With the arrival of the internet and lower cost of international calls, the BPO sector has seen unending growth in the Philippines. The industry has grown nonstop since the end of the 1990s. Today, it is worth $39.5 billion and represents 8% of the country’s GDP. Last year its earnings increased by 5% and its number of employees by 4%. The number of the total workers (including both those who answer phones and others in non-telephonic services) is nearly two million.
As it is totally dependent on foreign markets, this pillar of the Philippine economy could be ruined if a current legislative initiative to protect U.S. Industry goes ahead. A bill that was introduced in August 2025 and has a rather explicit name — the Keep Call Centers in America Act — would provide incentives to companies that opt to operate within the United States, as well as harsh deterrents to those that continue to outsource such jobs. If approved, it could have catastrophic effects on the Philippines. Gaffud acknowledges her company’s concerns, but adds that at this point, IBPAP members are adopting a “wait-and-see attitude,” and are working on “dialogue and a study of possible implications.”
For now, Filipino call centers continue at a frenetic pace. In cities like Manila and Cebú, it has become normal to see young people coming and going in the middle of the night from well-lit buildings that fill the major business districts. Before starting their shifts and during breaks, they often flock to the food stalls that have sprung up alongside the BPO boom — modest stands selling skewers or rice dishes that have turned the early hours of the morning into their peak business time. While the rest of the city sleeps, they’re swarmed by 20-somethings, who always look like they’re in a rush, ID badges hanging from their necks.
Working in a call center offers an easy entry point into the job market. Although most applicants are university students, in theory all one needs is good English and some problem‑solving ability. An employee with no experience makes around $291 a month (about $1.74 an hour) for a 40-hour workweek. The average minimum wage — which in the Philippines depends on days worked and in what region — would be $186 for the same amount of time. A taxi driver has to work 12 hours, six days a week to make $349.
Renso Bajala, secretary general of the BPO Industry Employees Network (BIEN), acknowledges that call‑center wages are higher than in other fast‑growing sectors in the country, such as semiconductors. But he insists that the poorer conditions faced by other workers — or the unrealistic minimum wage set by the authorities — say nothing about the fairness or unfairness that defines the BPO sector itself.
“With a monthly salary of $291 or $349 you can’t, by a long shot, earn a living in urban areas in the Philippines,” says Clifford Temprosa, who runs a social‑enterprise consultancy.
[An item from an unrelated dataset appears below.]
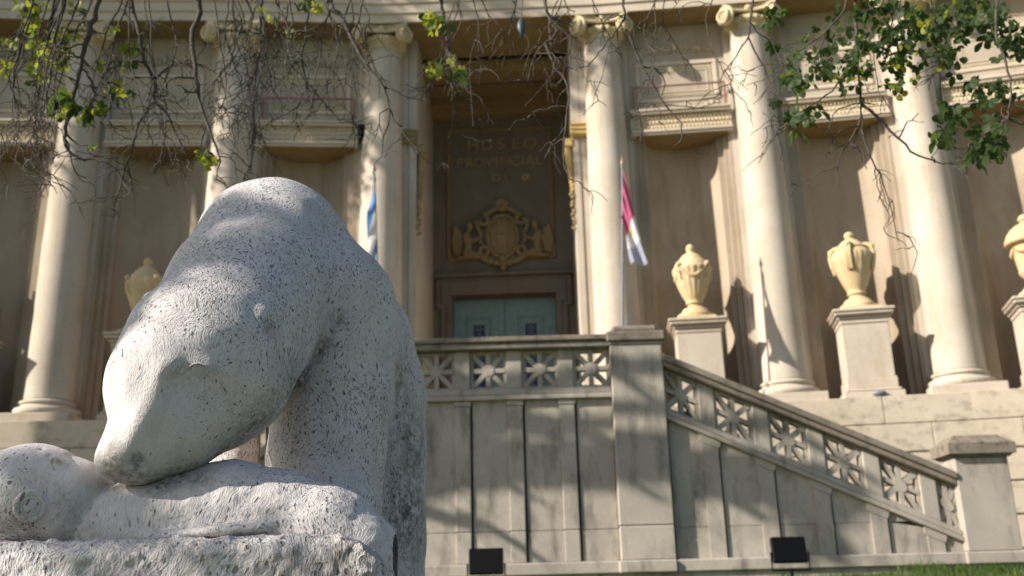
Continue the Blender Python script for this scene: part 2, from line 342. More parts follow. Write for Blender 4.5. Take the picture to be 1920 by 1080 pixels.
# columns ----------------------------------------------------------
def spiral(mb, F, cx, cz, r, sgn, v0, depth, turns=2.1):
    pts = []; rad = []; n = 30
    for k in range(n + 1):
        s = k / n; a = sgn * (math.pi / 2 - s * turns * 2 * math.pi) if sgn > 0 else math.pi - (math.pi / 2 - s * turns * 2 * math.pi)
        q = r * (1 - s) ** 0.85 + 0.02
        pts.append(F(cx + q * math.cos(a), v0 - 0.02 * s, cz + q * math.sin(a))); rad.append(0.036 * (1 - 0.45 * s))
    mb.tube(pts, rad, 6)
    mb.prism([(cx + (r - 0.005) * math.cos(k * math.pi / 10), cz + (r - 0.005) * math.sin(k * math.pi / 10)) for k in range(20)], v0 + 0.005, v0 + depth, F)
    mb.ball((0, 0, 0), 1, 8, 6, lambda x, y, z: F(cx + x * 0.035, v0 + y * 0.035, cz + z * 0.035))
def col_meshes(F):
    # returns plinth, base, shaft, capital builders in local frame F
    pl = MB(); pl.bbox(-0.56, 0.56, -0.56, 0.56, Z0 + 0.003, Z0 + 0.15, 0.012, F)
    ba = MB()
    prof = [(0.50, 0.15)]
    for a in range(-90, 91, 15): prof.append((0.475 + 0.055 * math.cos(R(a)), 0.215 + 0.065 * math.sin(R(a))))
    prof += [(0.455, 0.285), (0.435, 0.30), (0.43, 0.325)]
    for a in range(-90, 91, 30): prof.append((0.43 + 0.03 * math.cos(R(a)), 0.36 + 0.03 * math.sin(R(a))))
    prof += [(0.405, 0.395), (0.39, 0.42)]
    ba.lathe(prof, 48, F=lambda x, y, z: F(x, y, z + Z0))
    sh = MB(); pr = []
    for k in range(15):
        s = k / 14; r = 0.388 - 0.062 * s ** 1.7
        pr.append((r + (0.012 if k == 0 else 0), 0.421 + s * (9.70 - Z0 - 0.421)))
    sh.lathe(pr, 56, F=lambda x, y, z: F(x, y, z + Z0))
    ca = MB()
    ca.lathe([(0.335, 9.70), (0.355, 9.715), (0.355, 9.745), (0.335, 9.76), (0.34, 9.78), (0.40, 9.83), (0.42, 9.87), (0.40, 9.91), (0.37, 9.93)], 40, F=F)
    # egg row
    for k in range(20):
        a = 2 * math.pi * k / 20
        ca.ball((0, 0, 0), 1, 6, 5, (lambda a: lambda x, y, z: F((0.40 + x * 0.035) * math.cos(a) - y * 0.04 * math.sin(a), (0.40 + x * 0.035) * math.sin(a) + y * 0.04 * math.cos(a), 9.865 + z * 0.05))(a))
    # abacus with hollow sides
    ring = []
    for q in range(4):
        for k in range(8):
            s = -0.47 + 0.94 * k / 8; d = 0.47 - 0.09 * (1 - (s / 0.47) ** 2)
            ring.append([(s, -d), (d, s), (-s, d), (-d, -s)][q])
    n = len(ring)
    for (z0, z1, sc) in ((10.035, 10.075, 0.96), (10.077, 10.118, 1.0)):
        vs = [F(x * sc, y * sc, z) for z in (z0, z1) for x, y in ring]
        ca.add(vs, [tuple(range(n)), tuple(range(n, 2 * n))] + [(k, (k + 1) % n, n + (k + 1) % n, n + k) for k in range(n)])
    for q in range(4):
        ca_, sa_ = math.cos(q * math.pi / 2), math.sin(q * math.pi / 2)
        G = lambda x, y, z, c=ca_, s=sa_: F(x * c - y * s, x * s + y * c, z)
        for sg in (-1, 1):
            th = sg * R(28)
            H = lambda x, y, z, G=G, th=th, sg=sg: G(sg * 0.415 + (x - sg * 0.415) * math.cos(th) - (y + 0.40) * math.sin(th), -0.40 + (x - sg * 0.415) * math.sin(th) + (y + 0.40) * math.cos(th), z)
            spiral(ca, H, sg * 0.415, 9.885, 0.150, -sg, -0.455, 0.10)
        pts = []; 
        for k in range(13):
            s = -0.36 + 0.72 * k / 12
            pts.append(G(s, -0.385 - 0.055 * (s / 0.36) ** 2, 10.005 - 0.02 * (1 - (s / 0.36) ** 2)))
        ca.tube(pts, 0.034, 6)
        ca.ball((0, 0, 0), 1, 8, 6, lambda x, y, z, G=G: G(x * 0.07, -0.40 + y * 0.04, 10.04 + z * 0.06))
    return pl, ba, sh, ca
for i in range(8):
    F = cframe(i)
    pl, ba, sh, ca = col_meshes(F)
    c = obj('column', sh, 'column', museum)
    obj('plinth', pl, 'pedestal', c); obj('column_base', ba, 'column', c); obj('capital', ca, 'capital', c)
    p = MB(); p.box(-0.46, 0.46, 0.10, 0.62, Z0 + 0.30, ZT - 0.01, F); p.box(-0.49, 0.49, 0.075, 0.62, Z0 + 0.002, Z0 + 0.298, F)
    p.box(-0.36, 0.36, 0.085, 0.099, Z0 + 0.55, 9.55, F)
    obj('pilaster', p, 'column', museum)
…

In October last year, he published an article denouncing the sector for “exporting exploitation.” Interestingly, a recruiting agency for call center workers admitted in a 2025 report at for a person living in Manila, basic monthly expenses (rent, transportation, food) are at least $582.
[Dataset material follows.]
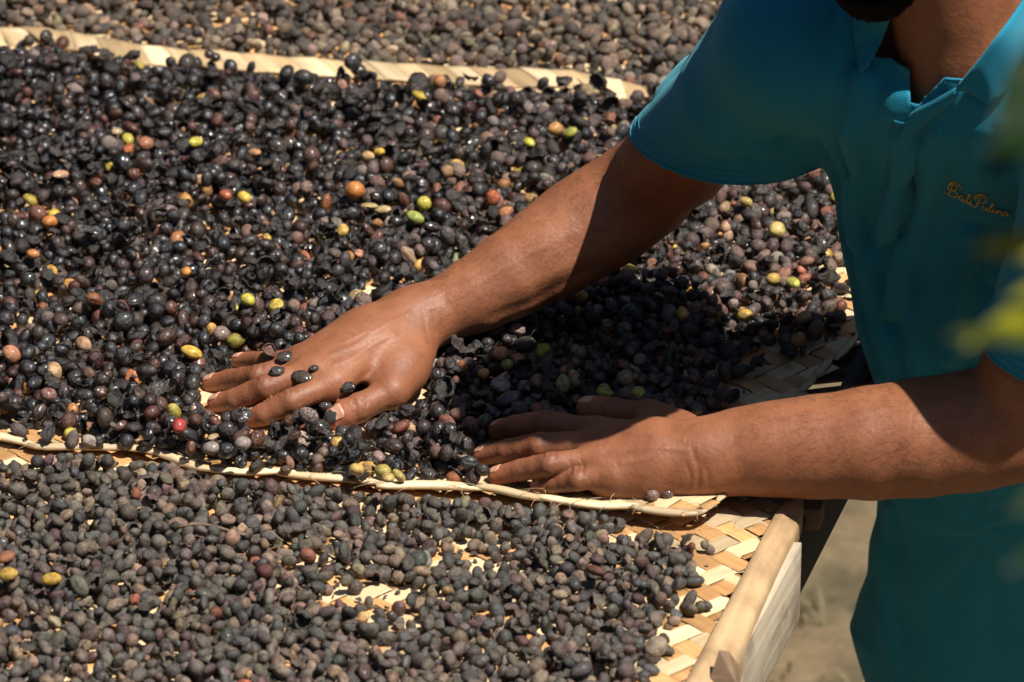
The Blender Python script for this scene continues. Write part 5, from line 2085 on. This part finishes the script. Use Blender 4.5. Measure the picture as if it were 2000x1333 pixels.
# ------------------------------------------------------------------ unseen trees added beyond the frame to block sky and darken the shade
def build_sky_blockers():
    leafm = simple_mat('sky_block_leaf', (.030, .060, .014), .55, (.055, .085, .022), 3)
    bark = simple_mat('sky_block_bark', (.10, .075, .05), .9, None, 9, .5, .01)
    rg = np.random.default_rng(5)
    V, F = [], []
    for k in range(3400):
        d = rg.normal(0, 1, 3); d /= np.linalg.norm(d)
        c = d * rg.uniform(.45, 1) ** .5 * [1.9, 1.9, 2.1] * (1 + .18 * math.sin(d[0] * 5 + d[2] * 4)) + [0, 0, 3.0]
        a = rg.normal(0, 1, 3); a /= np.linalg.norm(a); b = np.cross(a, rg.normal(0, 1, 3)); b /= np.linalg.norm(b)
        l, w_ = rg.uniform(.14, .24), rg.uniform(.06, .10)
        i = len(V)
        V += [c - a * l, c + b * w_, c + a * l, c - b * w_]
        F.append((i, i + 1, i + 2, i + 3))
    crown = mesh_np('crown', V, F, leafm, None, False, link=False)
    tv, tf = tube([np.array([.06 * math.sin(z * 2), .05 * math.cos(z * 1.6), z]) for z in np.linspace(-.1, 3.2, 9)], np.linspace(.16, .06, 9), 9)
    trunk = mesh_np('trunk', tv, tf, bark, None, True, link=False)
    spots = [(-4.6, -3.4), (-5.0, .2), (-4.4, 3.6), (-1.2, 5.4), (2.4, 5.2), (5.2, 3.0), (5.6, -.4), (-3.4, -7.2), (.4, -9.0), (3.9, -7.6), (6.0, -4.6), (-6.6, -6.0)]
    for k, (x, y) in enumerate(spots):
        t = empty('sky_block_tree', (x, y, GROUND)); t.rotation_euler = (0, 0, k * 1.9)
        sc = 1 + .12 * math.sin(k * 2.7); t.scale = (sc, sc, sc)
        tag(t, 'unseen leafy tree standing round the drying tables, outside the picture', 'sky_block_tree', 'added trees that block sky')
        for nm, me in (('crown', crown), ('trunk', trunk)):
            o = bpy.data.objects.new(nm, me); COL.objects.link(o); o.parent = t


def arm_hair(man, v, q):
    """short dark hairs along both forearms"""
    c = v[q].mean(1)
    n_ = np.cross(v[q[:, 2]] - v[q[:, 0]], v[q[:, 3]] - v[q[:, 1]]); n_ /= np.linalg.norm(n_, axis=1)[:, None] + 1e-12
    parts = []
    for arm, k0, k1, cnt in ((r_arm, 1, 8, 700), (l_arm, 2, 8, 800)):
        a, b = A(*arm[k0][0], arm[k0][1]), A(*arm[k1][0], arm[k1][1])
        ax = unit(b - a); L = np.linalg.norm(b - a)
        t = (c - a) @ ax
        near_ = np.linalg.norm(c - a - t[:, None] * ax, axis=1) < .05
        ok = np.nonzero((t > 0) & (t < L) & near_ & (n_[:, 2] + -.4 * n_[:, 1] > -.1))[0]
        for i in RNG.choice(ok, cnt, replace=False):
            nn = n_[i]; d = unit(-ax * .8 + nn * .35 + RNG.normal(0, .25, 3))
            l = RNG.uniform(.005, .011)
            p = c[i]
            parts.append(tube([p - nn * .0004, p + d * l * .5 + nn * .0006, p + d * l + nn * .0002], [.00007, .00006, .00003], 3))
    V, F = join(parts)
    o = mesh_np('arm_hair', V, F, simple_mat('body_hair', (.012, .008, .006), .6), man)
    o['kind'] = 'stuff'


# ================================================================== the scene
build_ground()
build_tables()
build_mats()
v, q = build_body()
BV = v.copy()
SKIN, NAIL = skin_material(), nail_material()
man = mesh_np('person', v, q, SKIN)
tag(man, 'man in a teal polo shirt leaning over the table, spreading cherries with both palms', 'person')
kn = np.zeros(len(v), np.float32); pk = np.zeros(len(v), np.float32)
for (J, ax, nn, r, offs, amp) in rcrease + lcrease:
    d = v - J
    m = (d @ nn) > 0
    kn = np.maximum(kn, np.where(m, np.exp(-((d * d).sum(1)) / (r * .95) ** 2) * (.9 if amp > .0006 else .5), 0))
for (J, ax, r, nn) in rnails + lnails:
    d2 = ((v - J) ** 2).sum(1)
    pk = np.maximum(pk, np.exp(-d2 / (r * 1.9) ** 2))
for nm, arr in (('knuckle', kn), ('pink', pk)):
    a = man.data.attributes.new(nm, 'FLOAT', 'POINT'); a.data.foreach_set('value', arr.astype(np.float32))
for (J, ax, r, nn) in rnails + lnails:
    make_nail(J, ax, r, nn, man, NAIL)
dress(man)
finish_cherries(BV)
build_shrub()
build_sky_blockers()
arm_hair(man, v, q)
According to data from BIEN, subcontracting companies — the biggest are Concentrix, Accenture and Teleperformance, none of which agreed to provide an interview for this article — earn around $1,500 per month for their clients per worker. Until his recent dismissal from Concentrix, Bajala earned $407 a month answering calls for American Express. “In the United States, you would earn no less than $2,500,” he says. Though his former employer posted losses last year, its shareholders earned $256 million. Its biggest competitor in the Philippines, the international corporation Accenture, reported earnings of $7.56 billion during the same period.
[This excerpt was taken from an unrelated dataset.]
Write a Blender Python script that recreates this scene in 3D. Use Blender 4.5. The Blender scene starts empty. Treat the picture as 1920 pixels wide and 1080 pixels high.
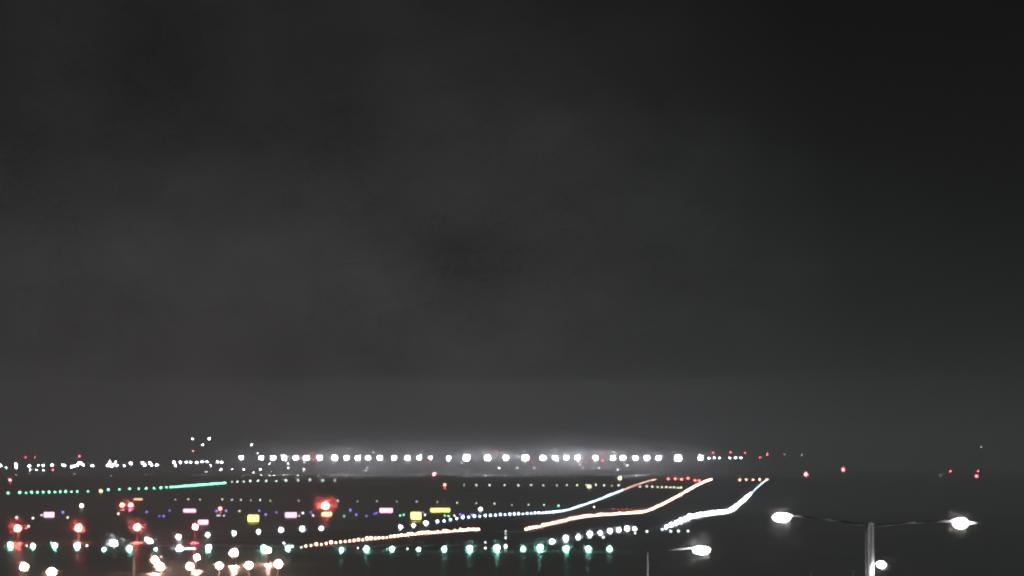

Call center manager in Manila
“That’s how you make the big bucks,” sums up a manager of another Manila call center as he smokes at the foot of a glass tower. “My subordinates are university students with nearly native English who are capable of multi-tasking under a lot of pressure. Their wages are very far from fair,” says the manager says. At 46 years of age, with 12 years of experience and 25 people under his supervision, he earns $873 a month.
From the employers’ association, Carole Gaffud speaks of good intentions. “I want to believe that our companies are genuinely concerned about the well-being of their employees, whether that’s in terms of salaries or other benefits.” She explains that AI is “creating a lot of value” for BPO services, adding that this could help companies increase workers’ salaries. Fewer jobs, but better-paid? Gaffud is optimistic. “Not necessarily,” she says. “I predict that there will be fewer basic jobs, and more highly skilled ones.”
Bajala was fired from Concentrix precisely for telling a journalist how AI was affecting his work. He said that performance and satisfaction metrics increasingly depend on how the machine evaluates call center agents’ tone of voice, or on the number of times the customer says “yes” or “thank you.” Beyond the way it is increasing surveillance of employees, Bajala has no doubt that AI will be the end of many jobs. Unless workers take action, he warns, there will be fewer and fewer positions, and they will be just as poorly paid.
It’s not easy to fight for better working conditions in the Philippines. According to the International Trade Union Confederation, it’s among the 10 worst countries in the world when it comes to labor rights. The ITUC reported that Filipino union leaders are under constant monitoring from politicians, judges and law enforcement, who sometimes invent criminal charges, accusing unionists of belonging to violent communist organizations. Speaking out can even cost one’s life. A report from the ITUC found that 72 Filipino trade unionists were killed between 2016 and 2023.
Alongside the fear of losing their jobs and institutional repression, there is also, in Clifford Temprosa’s words, a “culture of resignation, that idea that, since things could be worse, one shouldn’t complain too much.” Banjala confirms this tendency toward inaction: “We do a lot of field work in the large BPO hubs, and the majority of people show little interest in our cause, arguing that other sectors pay less and offer worse conditions.”
High turnover in the industry doesn’t help the situation either, as it discourages long-term union battles. Working in a call center is often a kind of rite of passage for university students or recent graduates. Like Chris, the young man who eats hurriedly at a street stall before beginning his graveyard shift. He says he only wants to “survive” as he looks for a decent job in marketing, his true vocation.